Midas digital consoles were once again a highlight of the T in the Park festival as some 150 bands converged in Scotland for the annual three-day event, now in its 17th year. Scottish rental company EFX Audio supplied the Radio 1/NME stage with Midas Digital front and back with two XL8s at FOH and a PRO6 and PRO9 on monitors, while numerous bands, including Pulp and Foo Fighters on the main stage, arrived with their own Midas digital set-ups.
Steph Fleming of EFX, who also ran the Radio 1/NME stage last year, noted “One development from previous years was that I don’t think we met an engineer who had never seen Midas Digital before.”
As in previous years, EFX set up the two XL8s in tandem, so that guest engineers could listen in to the preceding band and get a feel for the EQ, as well as lining up gates, compressors, reverbs and overall functionality prior to line-checking their own band.

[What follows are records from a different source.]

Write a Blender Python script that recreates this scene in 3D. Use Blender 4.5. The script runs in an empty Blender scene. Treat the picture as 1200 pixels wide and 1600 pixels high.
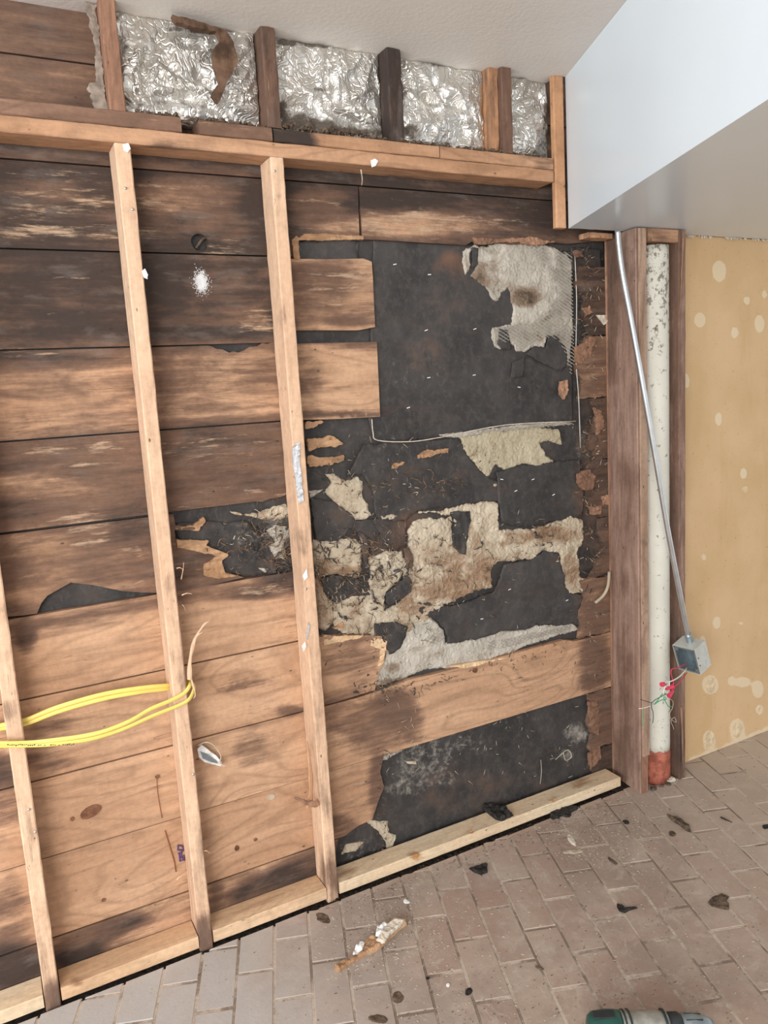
import bpy, bmesh, math, random
import numpy as np
from mathutils import Vector, Matrix, noise
from mathutils.geometry import delaunay_2d_cdt

sc = bpy.context.scene
COL = sc.collection
# ------------------------------------------------------------------ camera
# world: x runs right along the wall, y into the wall (y=0 is the front of the studs,
# y=0.089 the face of the sheathing), z up, floor at 0.  Metres.
FOC = 1200.0                       # focal length in pixels of the 1200x1600 frame
CAM = np.array([0.0, -2.07, 1.563])
def _rot(a, b, g):
    ca, sa, cb, sb, cg, sg = math.cos(a), math.sin(a), math.cos(b), math.sin(b), math.cos(g), math.sin(g)
    Rz = np.array([[ca, -sa, 0], [sa, ca, 0], [0, 0, 1]])
    Rx = np.array([[1, 0, 0], [0, cb, -sb], [0, sb, cb]])
    Ry = np.array([[cg, 0, sg], [0, 1, 0], [-sg, 0, cg]])
    return Ry @ Rx @ Rz
M = _rot(0.47734236, 0.15403087, -0.06023477)
cd = bpy.data.cameras.new('camera'); cam = bpy.data.objects.new('camera', cd); COL.objects.link(cam)
cd.sensor_width = 36; cd.lens = FOC / 1600 * 36; cd.clip_start = 0.02
mw = Matrix.Identity(4)
for i in range(3):
    mw[i][0] = M[0][i]; mw[i][1] = M[2][i]; mw[i][2] = -M[1][i]; mw[i][3] = CAM[i]
cam.matrix_world = mw
sc.camera = cam
# ------------------------------------------------------------------ sky and daylight
w = bpy.data.worlds.new('world'); sc.world = w; w.use_nodes = True
bg = w.node_tree.nodes['Background']; bg.inputs[0].default_value = (0.92, 0.95, 1.0, 1); bg.inputs[1].default_value = 1.15
def area(name, loc, aim, sx, sy, power, col):
    l = bpy.data.lights.new(name, 'AREA'); l.shape = 'RECTANGLE'; l.size = sx; l.size_y = sy; l.energy = power; l.color = col
    o = bpy.data.objects.new(name, l); COL.objects.link(o); o.location = loc
    o.rotation_euler = (Vector(aim) - Vector(loc)).to_track_quat('-Z', 'Y').to_euler()
area('window_daylight', (-2.3, -4.1, 1.75), (1.0, 0.0, 1.1), 2.4, 1.8, 190, (1.0, 0.97, 0.93))
area('side_window_daylight', (-3.4, -1.7, 1.5), (1.2, -0.6, 1.5), 1.8, 1.6, 88, (0.80, 0.91, 1.0))
sc.view_settings.view_transform = 'Standard'; sc.view_settings.look = 'None'
sc.view_settings.gamma = 1; sc.view_settings.use_curve_mapping = False
sc.view_settings.exposure = 0.0
# ------------------------------------------------------------------ helpers
rnd = random.Random(7)
def ray(x, y): return M.T @ np.array([(x - 600) / FOC, 1, -(y - 800) / FOC])
def W(x, y, Y=0.089):
    r = ray(x, y); return CAM + r * ((Y - CAM[1]) / r[1])
def F(x, y, z=0.0):
    r = ray(x, y); return CAM + r * ((z - CAM[2]) / r[2])
def proj(P):                                    # world points -> pixels of the photograph
    v = (np.atleast_2d(P) - CAM) @ M.T
    return np.stack([600 + FOC * v[:, 0] / v[:, 1], 800 - FOC * v[:, 2] / v[:, 1]], 1)
def wz(px, z, Y=0.089):                         # point of a wall plane at pixel column px and height z
    py = 800.0
    for _ in range(8): py += (W(px, py, Y)[2] - z) * 520
    return W(px, py, Y)
def n3(x, y, z=0.0): return noise.noise(Vector((x, y, z)))

def tag(o, label=None, cat=None, group=None, kind=None):
    if label: o['label'] = label
    if cat: o['category'] = cat
    if group: o['group'] = group
    if kind: o['kind'] = kind
    return o
def empty(name, loc=(0, 0, 0)):
    o = bpy.data.objects.new(name, None); o.location = loc; o.empty_display_size = 0.05; COL.objects.link(o); return o
def link(name, me, mat, parent=None, smooth=False):
    o = bpy.data.objects.new(name, me); COL.objects.link(o)
    if mat and not me.materials: me.materials.append(mat)
    if smooth and me.polygons: me.polygons.foreach_set('use_smooth', [True] * len(me.polygons))
    if parent:
        o.parent = parent
        o.matrix_parent_inverse = Matrix.Translation(-Vector(parent.location))
    return o
def from_data(name, V, Fc, mat, parent=None, smooth=False):
    me = bpy.data.meshes.new(name); me.from_pydata([tuple(v) for v in V], [], Fc); me.update()
    return link(name, me, mat, parent, smooth)
def from_bm(name, bm, mat, parent=None, smooth=False):
    me = bpy.data.meshes.new(name); bm.normal_update(); bm.to_mesh(me); bm.free()
    return link(name, me, mat, parent, smooth)

# soft paint: stains that belong to the wood, laid out over the wall
def inside(P, poly):
    poly = np.asarray(poly, float); x, y = P[:, 0], P[:, 1]; r = np.zeros(len(P), bool); j = len(poly) - 1
    for i in range(len(poly)):
        xi, yi = poly[i]; xj, yj = poly[j]
        c = ((yi > y) != (yj > y)) & (x < (xj - xi) * (y - yi) / (yj - yi + 1e-12) + xi)
        r ^= c; j = i
    return r
def edge_dist(P, poly):
    poly = np.asarray(poly, float); d = np.full(len(P), 1e9)
    for i in range(len(poly)):
        a = poly[i - 1]; b = poly[i]; ab = b - a; t = np.clip(((P - a) @ ab) / (ab @ ab + 1e-12), 0, 1)
        d = np.minimum(d, np.hypot(*(P - a - t[:, None] * ab).T))
    return d
def ev(ops, PX, base):
    v = np.full(len(PX), float(base))
    for op in ops:
        if op[0] == 'e':
            _, cx, cy, rx, ry, val = op[:6]; a = math.radians(op[6] if len(op) > 6 else 0)
            dx, dy = PX[:, 0] - cx, PX[:, 1] - cy
            u = (dx * math.cos(a) + dy * math.sin(a)) / rx; t = (-dx * math.sin(a) + dy * math.cos(a)) / ry
            m = np.clip(1.5 - np.sqrt(u * u + t * t), 0, 1); m = m * m * (3 - 2 * m)
        else:
            _, poly, val, soft = op
            d = edge_dist(PX, poly); s = np.where(inside(PX, poly), 1, -1)
            m = np.clip(0.5 + s * d / (2 * soft), 0, 1)
        v = v * (1 - m) + val * m
    return v
def set_attr(me, name, vals):
    a = me.attributes.new(name, 'FLOAT', 'POINT'); a.data.foreach_set('value', np.asarray(vals, np.float32))

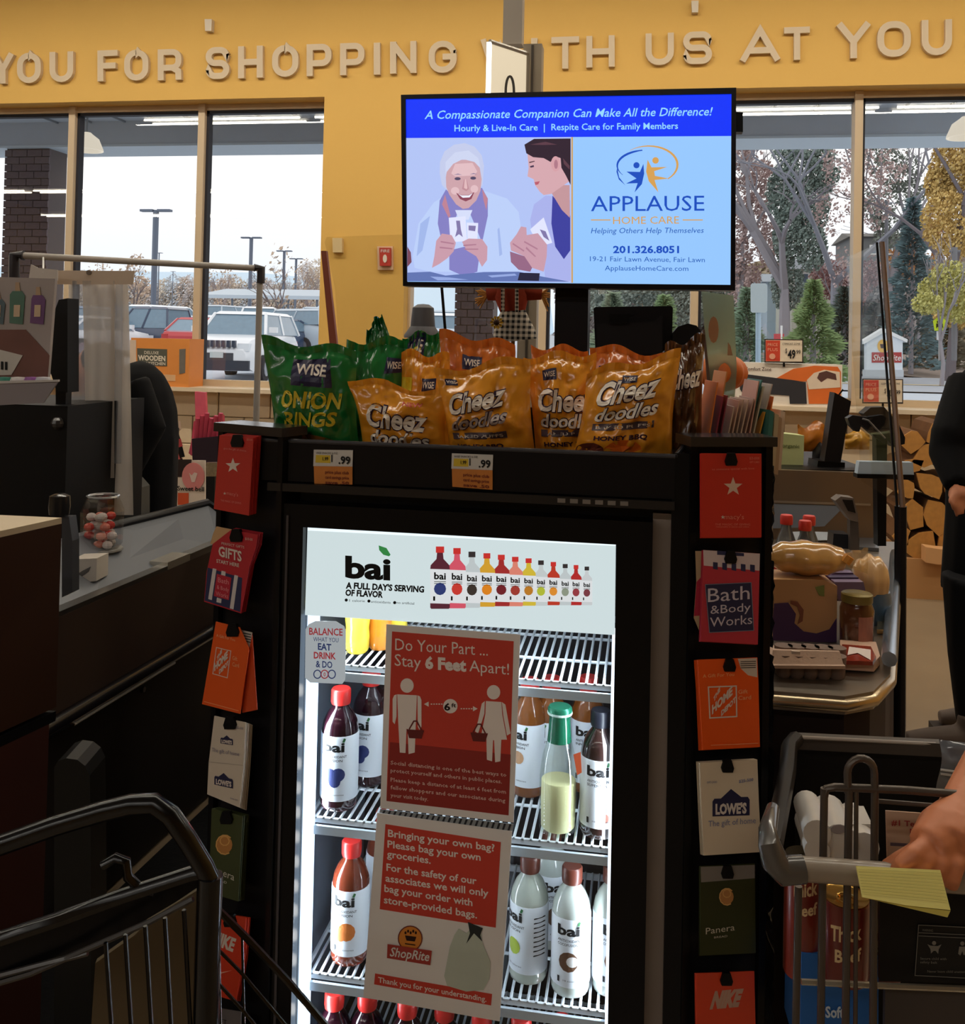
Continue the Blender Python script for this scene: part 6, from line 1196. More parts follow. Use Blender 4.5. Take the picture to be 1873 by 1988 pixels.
t = thing('till_screen', 'black upright till screen edge between the display and the plastic strips', 'monitor', Pz(113, 762, 2.95)); pl = Pl(Pz(113, 680, 2.95), 0)
ob('casing', G().slab(pl, [(114, 582), (131, 579), (131, 762), (110, 761), (95, 713), (96, 630)], 0, .06), BLK2, t); ob('stand', G().slab(pl, [(108, 755), (128, 758), (126, 830), (108, 830)], -.01, .03), BLK, t)
t = thing('till_cabinet', 'tall black till cabinet at the far left behind the checkout', 'cabinet', Pz(60, 1100, 2.9).xy.to_3d()); pl = Pl(Pz(60, 900, 2.9), .0)
p0, p1 = pl.at(-120, 900), pl.at(128, 900); ob('body', G().box(p0.x, p1.x, p0.y, p0.y+.45, 0, pl.at(60, 786).z), BLK2, t); pl = Pl(Pz(60, 900, 3.75), 0); p0, p1 = pl.at(118, 900), pl.at(250, 900)
ob('lower_unit', G().box(p0.x, p1.x, p0.y+.02, p0.y+.4, 0, pl.at(170, 845).z), BLK2, t); pl = Pl(Pz(60, 900, 2.9), .0); ob('side_lamp', G().ell(pl.at(112, 822, .0), .02, .02, .02, 10, 6), M((60, 56, 54), .2), t)
single('waste_hood', G().slab(Pl(Pz(215, 960, 3.32), 0), [(172, 945), (180, 932), (215, 927), (248, 934), (262, 950), (262, 1010), (172, 1010)], 0, .1), M((62, 64, 62), .35), 'dark grey rounded hood showing under the plastic strips', 'hood')
def figure(root, parts, m, vs):
    for nm, tubes, mat_ in parts:
        g = G()
        for q in tubes:
            if q[0] == 'e': g.ell(*q[1:], 14, 10)
            else: g.tube(q[0], q[1], 12)
        o = ob(nm, g, mat_, root); remesh(o, vs)
CLO = M((9, 8, 11), .9, var=.15, sc_=20); SKN = M((196, 124, 88), .55, var=.05, sc_=20); HAIR = M((40, 30, 26), .6)
c = Pz(255, 850, 3.6); t = thing('person', 'person in black seen from behind at the left till, bending forward', 'person', (c.x, c.y, 0)); v = lambda x, y, z=3.6: Pz(x, y, z)
figure(t, [('body', [([v(262, 1040), v(262, 960), v(258, 860), v(252, 770), v(238, 728)], [.13, .15, .165, .15, .08]), ('e', v(268, 840), .14, .17, .27), ([v(250, 745, 3.75), v(215, 800, 3.75), v(160, 830, 3.7)], [.075, .06, .045]), ([v(250, 745, 3.4), v(290, 830, 3.4), v(240, 930, 3.35)], [.075, .06, .045]),
   ([v(255, 1040, 3.55), (c.x-.02, c.y-.1, .5), (c.x, c.y-.1, .06)], [.12, .08, .055]), ([v(270, 1040, 3.7), (c.x+.05, c.y+.1, .5), (c.x+.05, c.y+.1, .06)], [.12, .08, .055])], CLO),
   ('head', [('e', v(188, 722), .08, .09, .105), ([v(232, 735), v(200, 722)], [.055, .05]), ('e', v(160, 730), .02, .02, .02)], SKN), ('hair', [('e', v(196, 712), .083, .093, .095)], HAIR)], None, .014)
single('shoe', G().ell((c.x-.06, c.y-.1, .045), .13, .05, .045), BLK, 'dark shoe of the person at the left till', 'shoe', smooth=True)
# checkout on the left
P0, P1 = PH(115, 1197, .85), PH(560, 1006, .85); dv = (P1-P0).normalized(); yw = math.atan2(dv.y, dv.x); ck = Pl(P0, yw)
LAM = M((52, 38, 30), .5, var=.12, sc_=5); inn = Vector((-dv.y, dv.x, 0)); P0 = P0-dv*1.0
t = thing('checkout_lane', 'checkout counter with stainless rim and grey belt wall at the left', 'counter', ((P0+P1)/2).xy.to_3d())
ob('belt', G().add([P0+inn*.03, P1+inn*.03, P1+inn*.62, P0+inn*.62]+[p-Vector((0, 0, .03)) for p in (P0+inn*.03, P1+inn*.03, P1+inn*.62, P0+inn*.62)], [(0,1,2,3),(7,6,5,4),(0,4,5,1),(2,6,7,3),(1,5,6,2),(0,3,7,4)]), M((44, 44, 46), .5, var=.1), t)
def rail(a, b, up, w_, h): return G().add([a, b, b+inn*w_, a+inn*w_, a+Vector((0, 0, h)), b+Vector((0, 0, h)), b+inn*w_+Vector((0, 0, h)), a+inn*w_+Vector((0, 0, h))], [(3,2,1,0),(4,5,6,7),(0,1,5,4),(1,2,6,5),(2,3,7,6),(3,0,4,7)])
Q = P0+dv*(1.0+(PH(340, 1108, .85)-PH(115, 1197, .85)).length)
ob('steel_rim', rail(P0, Q, 0, .035, .012), STEEL, t); ob('steel_corner', rail(Q, Q+dv*.13, 0, .06, .022), M((214, 206, 190), .25, .9), t); ob('steel_rim', rail(Q+dv*.13, P1, 0, .035, .02), STEEL, t)
lp_ = [P0+inn*.5, P1+inn*.5]
Wt = .20; g = G(); A_, B_2 = P0+dv*1.15+inn*.34, P1+inn*.02+dv*.0+inn*.1; up_ = Vector((0, 0, 1))
T1, T2 = Pz(215, 1022, 2.95), Pz(402, 976, 3.35); Bt1 = PH(188, 1152, .85); Bt2 = PH(425, 1058, .85); T3 = Pz(424, 992, 3.4)
g.prism([Bt1, Bt2, T3, T2, T1], inn*.03); ob('belt_wall', g, M((98, 101, 108), .55), t)
ob('wall_cap', G().tube([T1, T1+(T2-T1)*.5, T2, T3], .014, 8), M((22, 20, 22), .35), t, smooth=True)
ob('belt_wall_end', G().prism([Bt1, T1, T1-dv*.9, Bt1-dv*.9], inn*.03), M((110, 112, 118), .5), t)
ob('side_panel', G().add([P0, P1, P1-up_*.28, P0-up_*.28]+[p+inn*.03 for p in (P0, P1, P1-up_*.28, P0-up_*.28)], [(3,2,1,0),(4,5,6,7),(0,1,5,4),(1,2,6,5),(2,3,7,6),(3,0,4,7)]), LAM, t)
b0, b1 = P0+dv*1.03-inn*.02-up_*.25, P1-inn*.02-up_*.25
ob('bumper', G().tube([b0-dv*.9, b0, b1], .022, 10), M((14, 12, 14), .2), t, smooth=True)
ob('bumper_highlight_strip', G().tube([b0-dv*.02-up_*.012-inn*.022, b0+dv*.45-up_*.012-inn*.022], .004, 6), M((190, 180, 170), .2, .8), t)
cb = ob('cabinet_panel', G().add([P0+inn*.05-up_*.28, P1+inn*.05-up_*.28, P1+inn*.05-up_*.84, P0+inn*.05-up_*.84]+[p+inn*.5 for p in (P0-up_*.28, P1-up_*.28, P1-up_*.84, P0-up_*.84)], [(3,2,1,0),(4,5,6,7),(0,1,5,4),(1,2,6,5),(2,3,7,6),(3,0,4,7)]), M((30, 24, 20), .6, var=.1), t)
lk = ck.at(277, 1338, -.048); ob('lock', G().tube([lk, lk-inn*.006], .008, 10), STEEL, t)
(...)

“We have a good degree of familiarity and experience with these systems,” says Fleming, “and this year we took it just a little further again.”
As well as the consoles, EFX deployed 192 channels of 431 mic splitters to ensure they were never short of inputs and outputs while a dozen 451 I/O boxes provided links to FOH, stage left, stage right and the drive for the monitor system. “It provides such great flexibility in the patching possibilities,” enthuses Fleming, “and means we are able to accommodate all of our guests’ signal requirements.”
Friendly Fires’ engineer Richard ‘Bars’ Barling was similarly impressed. “It was great,” he says. “It looked and sounded like an XL4, but I love the digital functionality, like how easy it is to have channels come to you rather than sloping through layers, as with some other consoles. I found the gates very accurate and the compressors very transparent, and the onboard reverbs and delay both sounded great. I also spoke to the outside broadcast guys and they commented on how good the Midas splits sounded.”
Indeed Bars was so struck with the XL8 he immediately requested a demo console to use at the iTunes festival the following week, with a view to taking a PRO6 on the road for the band’s first arena tour which kicks off in November.
Mat Acreman, a regular user of the Midas Heritage 3000 desk, mixed Welsh rock band Kids In Glass Houses on the Sunday night and was delighted with his first experience of a Midas XL8.
“I thought the POP(ulation) Groups were a great feature and really helped in getting mixes together in a short festival line-check,” says Acreman. “I loved the analogue feel and sound of the XL8. Everything was within arms’ reach and where I expected it to be, unlike some other digital consoles that keep you guessing forever.
“I knew the XL8 was going to be a great desk as soon as I turned up the first vocal fader. It had that great Midas sound from the off. It is definitely my favourite digital console both sound and functionality wise, and I can’t wait to use it again!”
While engineers sang the praises of Midas digital, Fleming paid tribute to Midas support. “The consoles were fantastic and the line system was without limitations,” he says. “However it wouldn’t be appropriate to talk of any of it without highlighting the fantastic support that we have always received from Midas. That level of support has been there from XL3 all the way through to XL8, and is as dependable as ‘that sound’ that comes from the boards. We’ve always had Midas consoles and it’d be no surprise for us to have more of them in the future.”
Midas digital consoles also made their mark at Knebworth’s Sonisphere festival the same weekend, where every headliner was mixed on a Midas console. Britannia Row Productions supplied two PRO6s, a PRO9 and an XL3 as well as an analogue Heritage 3000, while Metallica used their own XL8 at FOH.